* _EXERCISE DETAILS_: Transcribe the listing below word for word.
----------------------------------------
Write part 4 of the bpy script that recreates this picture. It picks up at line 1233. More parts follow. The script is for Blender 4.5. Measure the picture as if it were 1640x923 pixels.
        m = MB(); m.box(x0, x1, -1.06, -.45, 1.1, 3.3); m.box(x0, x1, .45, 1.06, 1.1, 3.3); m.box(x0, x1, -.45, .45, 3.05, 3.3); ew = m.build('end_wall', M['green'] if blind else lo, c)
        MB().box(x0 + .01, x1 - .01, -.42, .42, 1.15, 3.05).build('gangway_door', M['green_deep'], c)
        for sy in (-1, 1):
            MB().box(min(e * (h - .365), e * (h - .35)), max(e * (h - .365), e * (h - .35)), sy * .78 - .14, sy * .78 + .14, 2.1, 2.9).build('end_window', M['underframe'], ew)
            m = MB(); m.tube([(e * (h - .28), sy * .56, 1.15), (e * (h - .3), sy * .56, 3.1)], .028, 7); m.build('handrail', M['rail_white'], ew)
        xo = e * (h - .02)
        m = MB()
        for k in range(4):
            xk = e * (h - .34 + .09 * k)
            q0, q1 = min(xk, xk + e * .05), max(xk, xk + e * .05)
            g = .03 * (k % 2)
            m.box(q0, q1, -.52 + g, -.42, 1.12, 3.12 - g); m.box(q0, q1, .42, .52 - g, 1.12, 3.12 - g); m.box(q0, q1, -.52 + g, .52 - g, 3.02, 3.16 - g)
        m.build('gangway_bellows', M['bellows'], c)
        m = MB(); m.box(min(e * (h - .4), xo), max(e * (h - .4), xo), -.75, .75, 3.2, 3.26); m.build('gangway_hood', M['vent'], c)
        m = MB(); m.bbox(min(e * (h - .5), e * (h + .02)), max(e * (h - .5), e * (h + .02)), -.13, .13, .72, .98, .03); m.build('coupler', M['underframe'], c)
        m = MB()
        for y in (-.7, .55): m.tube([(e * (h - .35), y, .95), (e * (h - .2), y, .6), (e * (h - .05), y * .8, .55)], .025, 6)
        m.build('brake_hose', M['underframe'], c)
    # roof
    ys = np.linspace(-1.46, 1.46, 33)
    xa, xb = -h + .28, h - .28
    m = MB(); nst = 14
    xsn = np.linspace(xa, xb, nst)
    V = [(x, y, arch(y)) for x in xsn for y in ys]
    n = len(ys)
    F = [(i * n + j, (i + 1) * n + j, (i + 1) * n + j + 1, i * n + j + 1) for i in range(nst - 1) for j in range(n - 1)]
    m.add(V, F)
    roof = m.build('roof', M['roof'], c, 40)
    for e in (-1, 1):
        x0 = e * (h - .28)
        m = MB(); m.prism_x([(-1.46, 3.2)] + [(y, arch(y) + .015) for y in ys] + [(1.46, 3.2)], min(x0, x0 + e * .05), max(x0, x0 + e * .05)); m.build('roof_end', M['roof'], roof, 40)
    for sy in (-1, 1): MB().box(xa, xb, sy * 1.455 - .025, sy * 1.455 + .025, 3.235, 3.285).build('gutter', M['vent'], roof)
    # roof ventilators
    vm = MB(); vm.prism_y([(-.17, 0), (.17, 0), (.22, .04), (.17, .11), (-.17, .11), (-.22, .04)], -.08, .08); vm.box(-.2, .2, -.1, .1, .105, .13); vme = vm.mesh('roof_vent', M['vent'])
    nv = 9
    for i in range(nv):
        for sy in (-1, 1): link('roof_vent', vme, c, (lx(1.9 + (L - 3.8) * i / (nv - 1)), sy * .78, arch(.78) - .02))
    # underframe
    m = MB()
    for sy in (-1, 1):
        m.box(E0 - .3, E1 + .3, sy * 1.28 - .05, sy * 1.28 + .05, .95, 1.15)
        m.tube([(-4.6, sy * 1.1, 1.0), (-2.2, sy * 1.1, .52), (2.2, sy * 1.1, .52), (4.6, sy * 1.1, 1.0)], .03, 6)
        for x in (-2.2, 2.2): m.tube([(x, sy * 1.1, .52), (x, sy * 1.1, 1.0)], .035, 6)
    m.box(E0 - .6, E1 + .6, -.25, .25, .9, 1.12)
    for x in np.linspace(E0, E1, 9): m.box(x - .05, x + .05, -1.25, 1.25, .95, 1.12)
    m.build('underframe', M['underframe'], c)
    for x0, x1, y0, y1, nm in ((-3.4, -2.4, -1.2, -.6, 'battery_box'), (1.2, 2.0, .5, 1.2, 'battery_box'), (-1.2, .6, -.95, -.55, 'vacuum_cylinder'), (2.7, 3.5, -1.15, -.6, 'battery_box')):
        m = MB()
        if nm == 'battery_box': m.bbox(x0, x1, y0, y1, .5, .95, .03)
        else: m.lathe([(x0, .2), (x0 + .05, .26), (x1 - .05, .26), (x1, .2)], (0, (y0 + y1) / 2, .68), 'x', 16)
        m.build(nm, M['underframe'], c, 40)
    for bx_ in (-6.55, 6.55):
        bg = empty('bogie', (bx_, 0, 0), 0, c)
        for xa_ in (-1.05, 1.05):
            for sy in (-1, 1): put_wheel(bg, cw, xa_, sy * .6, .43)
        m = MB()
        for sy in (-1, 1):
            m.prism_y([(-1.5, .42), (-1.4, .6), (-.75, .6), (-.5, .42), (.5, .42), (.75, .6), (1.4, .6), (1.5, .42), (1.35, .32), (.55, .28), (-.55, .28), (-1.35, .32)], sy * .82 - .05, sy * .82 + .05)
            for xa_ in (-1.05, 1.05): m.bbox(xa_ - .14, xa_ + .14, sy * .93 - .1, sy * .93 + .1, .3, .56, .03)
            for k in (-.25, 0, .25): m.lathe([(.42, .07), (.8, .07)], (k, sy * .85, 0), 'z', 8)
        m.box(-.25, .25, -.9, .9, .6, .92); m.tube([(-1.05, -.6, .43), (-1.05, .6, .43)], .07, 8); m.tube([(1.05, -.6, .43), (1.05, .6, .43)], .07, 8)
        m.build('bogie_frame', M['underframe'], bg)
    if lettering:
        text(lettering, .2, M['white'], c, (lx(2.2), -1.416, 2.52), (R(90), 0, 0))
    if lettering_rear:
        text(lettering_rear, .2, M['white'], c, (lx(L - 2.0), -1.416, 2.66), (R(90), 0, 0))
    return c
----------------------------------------
* _EXERCISE ANSWER_:
Write part 4 of the bpy script that recreates this picture. It picks up at line 1233. More parts follow. The script is for Blender 4.5. Measure the picture as if it were 1640x923 pixels.
        m = MB(); m.box(x0, x1, -1.06, -.45, 1.1, 3.3); m.box(x0, x1, .45, 1.06, 1.1, 3.3); m.box(x0, x1, -.45, .45, 3.05, 3.3); ew = m.build('end_wall', M['green'] if blind else lo, c)
        MB().box(x0 + .01, x1 - .01, -.42, .42, 1.15, 3.05).build('gangway_door', M['green_deep'], c)
        for sy in (-1, 1):
            MB().box(min(e * (h - .365), e * (h - .35)), max(e * (h - .365), e * (h - .35)), sy * .78 - .14, sy * .78 + .14, 2.1, 2.9).build('end_window', M['underframe'], ew)
            m = MB(); m.tube([(e * (h - .28), sy * .56, 1.15), (e * (h - .3), sy * .56, 3.1)], .028, 7); m.build('handrail', M['rail_white'], ew)
        xo = e * (h - .02)
        m = MB()
        for k in range(4):
            xk = e * (h - .34 + .09 * k)
            q0, q1 = min(xk, xk + e * .05), max(xk, xk + e * .05)
            g = .03 * (k % 2)
            m.box(q0, q1, -.52 + g, -.42, 1.12, 3.12 - g); m.box(q0, q1, .42, .52 - g, 1.12, 3.12 - g); m.box(q0, q1, -.52 + g, .52 - g, 3.02, 3.16 - g)
        m.build('gangway_bellows', M['bellows'], c)
        m = MB(); m.box(min(e * (h - .4), xo), max(e * (h - .4), xo), -.75, .75, 3.2, 3.26); m.build('gangway_hood', M['vent'], c)
        m = MB(); m.bbox(min(e * (h - .5), e * (h + .02)), max(e * (h - .5), e * (h + .02)), -.13, .13, .72, .98, .03); m.build('coupler', M['underframe'], c)
        m = MB()
        for y in (-.7, .55): m.tube([(e * (h - .35), y, .95), (e * (h - .2), y, .6), (e * (h - .05), y * .8, .55)], .025, 6)
        m.build('brake_hose', M['underframe'], c)
    # roof
    ys = np.linspace(-1.46, 1.46, 33)
    xa, xb = -h + .28, h - .28
    m = MB(); nst = 14
    xsn = np.linspace(xa, xb, nst)
    V = [(x, y, arch(y)) for x in xsn for y in ys]
    n = len(ys)
    F = [(i * n + j, (i + 1) * n + j, (i + 1) * n + j + 1, i * n + j + 1) for i in range(nst - 1) for j in range(n - 1)]
    m.add(V, F)
    roof = m.build('roof', M['roof'], c, 40)
    for e in (-1, 1):
        x0 = e * (h - .28)
        m = MB(); m.prism_x([(-1.46, 3.2)] + [(y, arch(y) + .015) for y in ys] + [(1.46, 3.2)], min(x0, x0 + e * .05), max(x0, x0 + e * .05)); m.build('roof_end', M['roof'], roof, 40)
    for sy in (-1, 1): MB().box(xa, xb, sy * 1.455 - .025, sy * 1.455 + .025, 3.235, 3.285).build('gutter', M['vent'], roof)
    # roof ventilators
    vm = MB(); vm.prism_y([(-.17, 0), (.17, 0), (.22, .04), (.17, .11), (-.17, .11), (-.22, .04)], -.08, .08); vm.box(-.2, .2, -.1, .1, .105, .13); vme = vm.mesh('roof_vent', M['vent'])
    nv = 9
    for i in range(nv):
        for sy in (-1, 1): link('roof_vent', vme, c, (lx(1.9 + (L - 3.8) * i / (nv - 1)), sy * .78, arch(.78) - .02))
    # underframe
    m = MB()
    for sy in (-1, 1):
        m.box(E0 - .3, E1 + .3, sy * 1.28 - .05, sy * 1.28 + .05, .95, 1.15)
        m.tube([(-4.6, sy * 1.1, 1.0), (-2.2, sy * 1.1, .52), (2.2, sy * 1.1, .52), (4.6, sy * 1.1, 1.0)], .03, 6)
        for x in (-2.2, 2.2): m.tube([(x, sy * 1.1, .52), (x, sy * 1.1, 1.0)], .035, 6)
    m.box(E0 - .6, E1 + .6, -.25, .25, .9, 1.12)
    for x in np.linspace(E0, E1, 9): m.box(x - .05, x + .05, -1.25, 1.25, .95, 1.12)
    m.build('underframe', M['underframe'], c)
    for x0, x1, y0, y1, nm in ((-3.4, -2.4, -1.2, -.6, 'battery_box'), (1.2, 2.0, .5, 1.2, 'battery_box'), (-1.2, .6, -.95, -.55, 'vacuum_cylinder'), (2.7, 3.5, -1.15, -.6, 'battery_box')):
        m = MB()
        if nm == 'battery_box': m.bbox(x0, x1, y0, y1, .5, .95, .03)
        else: m.lathe([(x0, .2), (x0 + .05, .26), (x1 - .05, .26), (x1, .2)], (0, (y0 + y1) / 2, .68), 'x', 16)
        m.build(nm, M['underframe'], c, 40)
    for bx_ in (-6.55, 6.55):
        bg = empty('bogie', (bx_, 0, 0), 0, c)
        for xa_ in (-1.05, 1.05):
            for sy in (-1, 1): put_wheel(bg, cw, xa_, sy * .6, .43)
        m = MB()
        for sy in (-1, 1):
            m.prism_y([(-1.5, .42), (-1.4, .6), (-.75, .6), (-.5, .42), (.5, .42), (.75, .6), (1.4, .6), (1.5, .42), (1.35, .32), (.55, .28), (-.55, .28), (-1.35, .32)], sy * .82 - .05, sy * .82 + .05)
            for xa_ in (-1.05, 1.05): m.bbox(xa_ - .14, xa_ + .14, sy * .93 - .1, sy * .93 + .1, .3, .56, .03)
            for k in (-.25, 0, .25): m.lathe([(.42, .07), (.8, .07)], (k, sy * .85, 0), 'z', 8)
        m.box(-.25, .25, -.9, .9, .6, .92); m.tube([(-1.05, -.6, .43), (-1.05, .6, .43)], .07, 8); m.tube([(1.05, -.6, .43), (1.05, .6, .43)], .07, 8)
        m.build('bogie_frame', M['underframe'], bg)
    if lettering:
        text(lettering, .2, M['white'], c, (lx(2.2), -1.416, 2.52), (R(90), 0, 0))
    if lettering_rear:
        text(lettering_rear, .2, M['white'], c, (lx(L - 2.0), -1.416, 2.66), (R(90), 0, 0))
    return c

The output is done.